Mechanical Turk launched in 2005 as a marketplace where requesters could post small jobs like data labeling, content moderation, and survey completion. Workers, predominantly from India and the United States, earned money completing these tasks. The platform became a staple for researchers, startups, and enterprises needing labeled datasets and human feedback at scale.
The move cuts off a revenue stream for millions of gig workers who relied on Mechanical Turk for supplemental or primary income. Academic researchers also used the platform extensively for low-cost participant recruitment in studies. Some workers earned under $2 per hour, though others reported higher rates for specialized work.

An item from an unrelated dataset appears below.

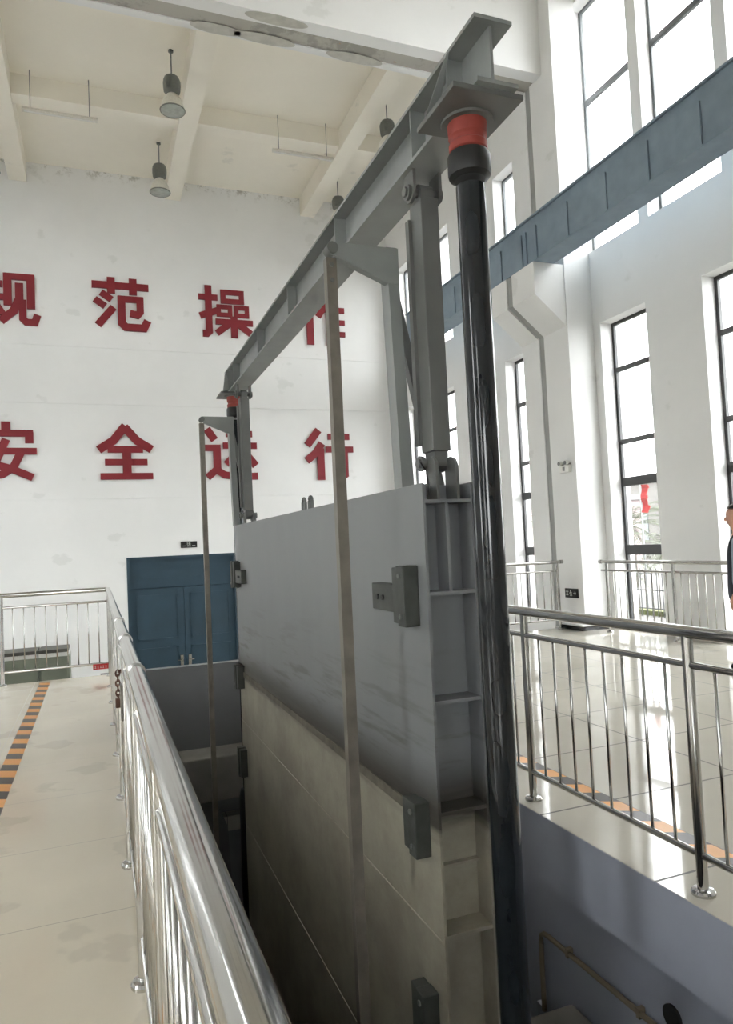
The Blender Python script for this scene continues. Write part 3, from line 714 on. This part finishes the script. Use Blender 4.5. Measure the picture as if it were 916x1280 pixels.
mm.bar((X0+.002, 10.175, .60), (X0+.002, 10.20, .565), .004, .014); mm.bar((X0+.002, 10.19, .63), (X0+.002, 10.15, .615), .004, .012); mm.bar((X0+.002, 10.19, .63), (X0+.002, 10.215, .605), .004, .012)
mm.bar((X0+.002, 10.11, .61), (X0+.002, 10.05, .61), .004, .014); mm.bar((X0+.002, 10.045, .61), (X0+.002, 10.075, .635), .004, .014); mm.bar((X0+.002, 10.045, .61), (X0+.002, 10.075, .585), .004, .014)
mm.build('sign_figures', 'signw', s)
e = thing('emergency_light', 'white twin-head emergency light fixed on the white double column', 'emergency light', (7.565, 10.1, 2.66))
MB().box(7.50, 7.57, 9.99, 10.24, 2.67, 2.80, .012).build('housing', 'white', e)
MB().box(7.496, 7.501, 10.085, 10.145, 2.70, 2.77).build('label_mark', 'greyp', e)
for y in (10.03, 10.20):
    h = MB(); h.tube([(7.55, y, 2.84), (7.515, y, 2.84), (7.47, y-.0, 2.835)], [.025, .04, .045], 16); hd = h.build('lamp_head', 'white', e)
    MB().disc((7.466, y, 2.835), (1, 0, 0), .034, .008, 16).build('lens', 'greyp', hd)
MB().box(7.52, 7.57, 10.0, 10.23, 2.80, 2.83, .004).build('bracket', 'greyp', e)
s = thing('notice_plate', 'small red notice plate with white lettering on the bottom rail of the left far railing', 'sign', (0, 10.26, .1))
MB().box(-.09, .1, 10.262, 10.268, .10, .165).build('sign_plate', 'signr', s)
mm = MB()
for q in range(5):
    x = -.07+q*.033; mm.box(x, x+.02, 10.259, 10.263, .118, .123); mm.box(x, x+.02, 10.259, 10.263, .14, .145); mm.box(x+.008, x+.012, 10.259, 10.263, .115, .15)
mm.build('sign_lettering', 'signw', s)
for i, (a, b_, lb) in enumerate(((-1.9, -.86, 'grey-green electrical cabinet below the platform, the left one behind the far railing'), (-.855, -.43, 'narrow grey-green electrical cabinet below the platform, beside the red notice'))):
    c = thing('electrical_cabinet', lb, 'cabinet', ((a+b_)/2, 11.95, ZL), 'electrical cabinets')
    MB().box(a, b_, 11.7, 12.3, ZL, .14, .006).build('body', 'cab', c)
    MB().box(a+.03, b_-.03, 11.685, 11.7, ZL+.12, .0, .004).build('door', 'cab', c)
    MB().box(a+.12 if i == 0 else a, b_-.01, 11.72, 12.25, .14, .20, .004).build('top_box', 'white', c)
    MB().box(a+.12 if i == 0 else a, b_-.01, 11.70, 12.25, .20, .25, .004).build('rim', 'cabt', c)
# conduit and drain hole in the pit
t = thing('conduit', 'thin tan conduit with an elbow on the blue-grey pit wall below the right floor', 'conduit', (2.58, 3.5, -1.4))
MB().tube([(2.572, 1.2, -.89), (2.572, 3.9, -.90), (2.572, 3.95, -.905), (2.572, 3.985, -.93), (2.572, 3.99, -.98), (2.572, 3.995, -1.40)], .016, 10).build('pipe', 'conduit', t)
for y in (2.2, 3.1, 3.7): MB().box(2.555, 2.597, y-.012, y+.012, -.92, -.868).build('pipe_clip', 'conduit', t)
t = thing('drain_pipe', 'black open drain pipe end low in the pit wall at the bottom right', 'pipe', (2.6, 2.89, -.81))
rg = MB(); rg.tube([(2.585, 2.89, -.80), (2.72, 2.89, -.80)], .058, 20); rg.build('pipe_end', 'black', t)

# ------------------------------------------------------------------ person at the right edge
def skinmesh(name, verts, edges, rad, mat, parent, lv=2):
    off = world_off(parent)
    me = bpy.data.meshes.new(name); me.from_pydata([tuple(Vector(v)) for v in verts], edges, []); o = bpy.data.objects.new(name, me); COL.objects.link(o)
    o.parent = parent; me.materials.append(M[mat])
    o.modifiers.new('skin', 'SKIN').use_smooth_shade = True
    if not me.skin_vertices: me.skin_vertices.new(name='skin')
    for i, r in enumerate(rad):
        me.skin_vertices[0].data[i].radius = r if isinstance(r, tuple) else (r, r)
    me.skin_vertices[0].data[0].use_root = True
    sb = o.modifiers.new('sub', 'SUBSURF'); sb.levels = lv; sb.render_levels = lv
    return o
P = thing('person', 'person in a navy vest and grey-blue sleeves standing at the right edge of the photo', 'person', (6.66, 5.93, 0))
P.rotation_euler = (0, 0, math.atan2(.74, -.67))      # local +x is the way the person faces
bv = [(0, 0, .95), (-.01, 0, 1.12), (-.01, 0, 1.30), (-.01, 0, 1.46), (.0, 0, 1.54), (.008, 0, 1.60), (.028, 0, 1.68), (.015, 0, 1.765),
      (-.0, .17, 1.45), (.02, .21, 1.17), (.045, .21, .95), (.06, .20, .87),
      (-.0, -.17, 1.45), (.02, -.21, 1.17), (.045, -.21, .95), (.06, -.20, .87),
      (-.03, .09, .90), (.0, .11, .50), (-.03, .11, .10), (.08, .115, .045), (-.03, -.09, .90), (.0, -.11, .50), (-.03, -.11, .10), (.08, -.115, .045), (.008, 0, 1.82)]
be = [(0, 1), (1, 2), (2, 3), (3, 4), (4, 5), (5, 6), (6, 7), (3, 8), (8, 9), (9, 10), (10, 11), (3, 12), (12, 13), (13, 14), (14, 15), (0, 16), (16, 17), (17, 18), (18, 19), (0, 20), (20, 21), (21, 22), (22, 23), (7, 24)]
br = [.11, .11, .12, .09, .05, .05, (.108, .092), (.118, .1), .055, .042, .033, .03, .055, .042, .033, .03, .07, .05, .035, .028, .07, .05, .035, .028, (.085, .075)]
skinmesh('body', bv, be, br, 'skin', P)
skinmesh('vest', [(0, 0, .70), (0, 0, .95), (-.01, 0, 1.15), (-.01, 0, 1.32), (-.01, 0, 1.46), (-.01, .10, 1.475), (-.01, -.10, 1.475)], [(0, 1), (1, 2), (2, 3), (3, 4), (4, 5), (4, 6)], [(.15, .19), (.15, .185), (.145, .18), (.145, .19), (.09, .11), .075, .075], 'navy', P)
for sgn in (1, -1):
    skinmesh('sleeve', [(-.0, sgn*.12, 1.475), (-.0, sgn*.175, 1.44), (.02, sgn*.225, 1.17), (.045, sgn*.222, .95)], [(0, 1), (1, 2), (2, 3)], [.07, .078, .064, .05], 'shirt', P)
    skinmesh('trouser_leg', [(-.03, sgn*.09, .92), (-.0, sgn*.11, .50), (-.03, sgn*.11, .06)], [(0, 1), (1, 2)], [.11, .085, .07], 'dark', P)
    skinmesh('shoe', [(-.06, sgn*.11, .045), (.06, sgn*.115, .045), (.16, sgn*.12, .035)], [(0, 1), (1, 2)], [.045, .048, .035], 'dark', P)
    # hand with five fingers
    hb = (.062, sgn*.20, .86)
    vs = [(hb[0]-.005, hb[1], hb[2]+.02), (hb[0]+.012, hb[1], hb[2]-.05)]; es = [(0, 1)]; rs = [.026, .03]
    for j, (dx, ln) in enumerate(((-.024, .062), (-.008, .075), (.009, .08), (.025, .07))):
        n0 = len(vs); vs += [(hb[0]+.014+dx, hb[1], hb[2]-.085), (hb[0]+.02+dx, hb[1]-sgn*.006, hb[2]-.085-ln*.55), (hb[0]+.014+dx, hb[1]-sgn*.02, hb[2]-.085-ln)]
        es += [(1, n0), (n0, n0+1), (n0+1, n0+2)]; rs += [.0095, .009, .0075]
    n0 = len(vs); vs += [(hb[0]+.045, hb[1]-sgn*.012, hb[2]-.04), (hb[0]+.055, hb[1]-sgn*.02, hb[2]-.085)]; es += [(0, n0), (n0, n0+1)]; rs += [.011, .009]
    skinmesh('hand', vs, es, rs, 'skin', P, 1)
P.location = (6.66, 5.93, 0)
def lpart(mb, name, mat):
    bmesh.ops.recalc_face_normals(mb.bm, faces=mb.bm.faces)
    me = bpy.data.meshes.new(name); mb.bm.to_mesh(me); mb.bm.free(); o = bpy.data.objects.new(name, me); COL.objects.link(o); o.parent = P; me.materials.append(M[mat]); return o
hm = MB(); hm.ball((-.008, 0, 1.765), .118, 1., .84, .92, 28)
bmesh.ops.delete(hm.bm, geom=[v for v in hm.bm.verts if (v.co.x > .02 and v.co.z < 1.80) or v.co.z < 1.68], context='VERTS')
lpart(hm, 'hair', 'hair')
hm = MB()
for sgn in (1, -1): hm.ball((.098, sgn*.032, 1.73), .012, .6, 1, .8, 10)
lpart(hm, 'eyes', 'white')
hm = MB(); hm.ball((.11, 0, 1.695), .016, 1, .8, 1.4, 10); hm.ball((.02, .083, 1.71), .026, .7, .35, 1.2, 10); hm.ball((.02, -.083, 1.71), .026, .7, .35, 1.2, 10); lpart(hm, 'nose_and_ears', 'skin')
hm = MB(); hm.ball((.095, 0, 1.65), .018, .5, 1.2, .35, 10); lpart(hm, 'mouth', 'red')

# ------------------------------------------------------------------ outside
struct(MB().box(8.9, 120, -40, 120, -.3, -.12).build('ground', 'pave'))
struct(MB().box(-120, -6, -60, 120, -.3, -.12).build('ground', 'pave'))
tag(MB().box(10.55, 10.95, 2, 30, -.12, -.02).build('grass_strip', 'grass'), 'strip of yellow-green grass outside behind the iron fence', 'grass')
fe = thing('iron_fence', 'low dark iron fence on the grass outside the window', 'fence', (10.4, 11, -.12))
for z in (.05, .42, .75): MB().box(10.385, 10.415, 6, 18, z-.012, z+.012).build('fence_rail', 'frame', fe)
for j in range(80): MB().box(10.392, 10.408, 6+j*.15-.008, 6+j*.15+.008, -.12, .86).build('fence_bar', 'frame', fe)
def palm(x, y, h, n, ln, label, mat):
    t = thing('palm', label, 'palm', (x, y, -.1), 'palms outside')
    MB().tube([(x, y, -.1), (x+.03, y, h*.5), (x, y+.04, h)], [.13, .1, .09], 10).build('trunk', 'bark', t)
    f = MB()
    for i in range(n):
        az = random.uniform(0, 2*PI); el = random.uniform(-.5, 1.25); L0 = ln*random.uniform(.7, 1.1)
        pts = []
        for k in range(6):
            q = k/5; e_ = el-1.3*q*q
            rr = L0*q*math.cos(el*.8); zz = h+L0*(q*math.sin(el)-.5*q*q)
            pts.append(Vector((x+rr*math.cos(az), y+rr*math.sin(az), zz)))
        sd = Vector((-math.sin(az), math.cos(az), 0))
        f.tube(pts, .008, 5)
        for k in range(1, 5):
            for u in (0, .33, .66):
                p = pts[k].lerp(pts[min(k+1, 5)], u); d_ = (pts[min(k+1, 5)]-pts[k]).normalized()
                for s_ in (1, -1):
                    tip = p+sd*s_*.28*(1-.12*k)+d_*.2+Vector((0, 0, -.08))
                    f.poly([p, p+d_*.03, tip, p+d_*.015+Vector((0, 0, .006))], [(0, 1, 2), (0, 2, 3), (1, 3, 2), (0, 3, 1)])
    f.build('fronds', mat, t)
palm(12.5, 13.0, 1.1, 34, 1.2, 'pale spiky palm outside, showing in the lowest big pane beside the column', 'leafp')
palm(15.4, 17.6, 1.8, 34, 1.5, 'olive palm outside, standing farther from the window than the pale one', 'leaf')
palm(13.3, 9.4, 1.3, 30, 1.3, 'bushy palm outside the right-hand window near the person', 'leaf')
palm(12.9, 15.4, .9, 36, 1.05, 'low grey-green palm outside close to the grass strip, left of the pale one', 'leafp')
palm(15.0, 14.0, 1.5, 36, 1.4, 'dense olive palm outside in the middle of the palm group', 'leafp')
palm(14.0, 20.6, 2.0, 36, 1.7, 'tall distant palm at the back of the palm group outside', 'leaf')
b2 = thing('building', 'long pale grey building in the distance outside the tall windows', 'building', (34, 42, -.12))
MB().box(30, 38, 24, 60, -.12, 4.6).build('walls', 'pave', b2); MB().box(29.7, 38.3, 23.7, 60.3, 4.6, 4.9).build('roof', 'greyp', b2)
for y in range(9): MB().box(29.95, 30, 25+y*3.9, 27+y*3.9, 1.0, 2.6).build('window', 'frameg', b2)
fl = thing('flag', 'red cloth banner hanging from a thin pole outside the window', 'flag', (11, 12.05, -.1))
MB().tube([(11.0, 12.2, -.1), (11.0, 12.2, 2.75)], .015, 8).build('pole', 'greyp', fl)
c = MB(); rows = 8
for i in range(rows):
    z0 = 2.62-.075*i; z1 = z0-.078; o_ = .03*math.sin(i*1.3); o2 = .03*math.sin((i+1)*1.3); w0 = .16+.03*math.cos(i*2)
    c.prism([(11.0+o_, 12.19, z0), (11.0+o_+.02, 12.19-w0, z0-.02), (11.0+o2+.02, 12.19-w0, z1-.02), (11.0+o2, 12.19, z1)], (.012, 0, 0))
c.build('cloth', 'flag', fl)
bd = thing('building', 'low pale pink building far outside the window left of the double column', 'building', (19, 29, -.12))
MB().box(16.8, 22, 24.5, 34, -.12, 3.0).build('walls', 'pink', bd); MB().box(16.6, 22.2, 24.3, 34.2, 3.0, 3.2).build('roof', 'greyp', bd)
for y in (25.5, 27.5, 29.5): MB().box(16.76, 16.8, y, y+1, .9, 2.3).build('window', 'frame', bd)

Amazon has not announced whether existing workers and requesters can continue using the platform. The timing raises questions about the company's broader crowdsourcing strategy as large language models and generative AI reduce demand for human-labeled data. Major tech companies have invested heavily in synthetic data and AI-assisted labeling in recent years.
The closure also reflects shifting economics in the labor market. Amazon has faced criticism for years over low pay rates and lack of worker protections on Mechanical Turk. A 2019 study found median hourly wages fell below minimum wage in many cases.
No successor platform has emerged as a direct replacement with comparable scale. Workers expressed concern on Reddit and Twitter about losing access to the service. Some platforms like Appen and Scale AI offer similar work but with different fee structures and eligibility requirements.
Amazon did not respond to requests for comment about the decision or timeline for the shutdown.